I have ranted before on this blog about the astonishing willingness of individuals to accept blatantly ridiculous facts as gospel (“we eat spiders in our sleep” being my favourite example). Sometimes I think we accept these things because they are so damn stupid, not in spite of it. The logic runs something like: “Science proves amazing and unbelievable things all the time, like that the earth revolves around the sun or we are all made of tiny atoms or that energy is equal to mass times the speed of light squared. Therefore, amazing and unbelievable facts which I hear must have been scientifically proven by someone, or no-one would ever believe them. Yey, spiders!”. Yeah. Right.

What Bad Science attempts to disclose is not what to think, but how to think. How to logically evaluate the conclusions that have been drawn from a given set of facts, and to reach not only your own independent conclusion, but an understanding of why another conclusion might be lacking or indeed superior. While I am all for expressing my opinion and hammering it home with a blunt instrument if necessary, this book definitely goes one better.

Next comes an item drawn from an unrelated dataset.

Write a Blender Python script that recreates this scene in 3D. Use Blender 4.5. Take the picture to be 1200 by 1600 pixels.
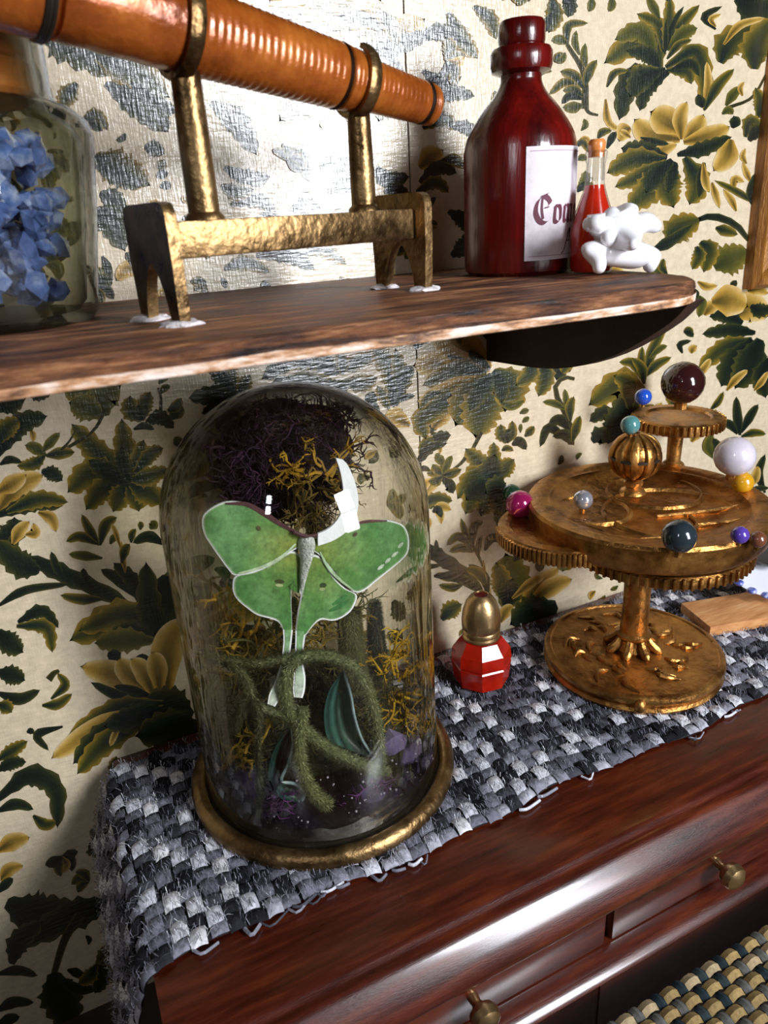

One of the most worrying trends in the modern world is the easy acceptance of unsubstantiated conclusions as scientific facts because of buzzwords on a par with the flux capacitor, and the assumption that all studies are done with the same level of professionalism and rational thought.  So please,  don’t be one of the people who think somebody once conducted a scientific study on nocturnal spider consumption. Display some motherfucking ability to reason. Read this book if you are not sure how.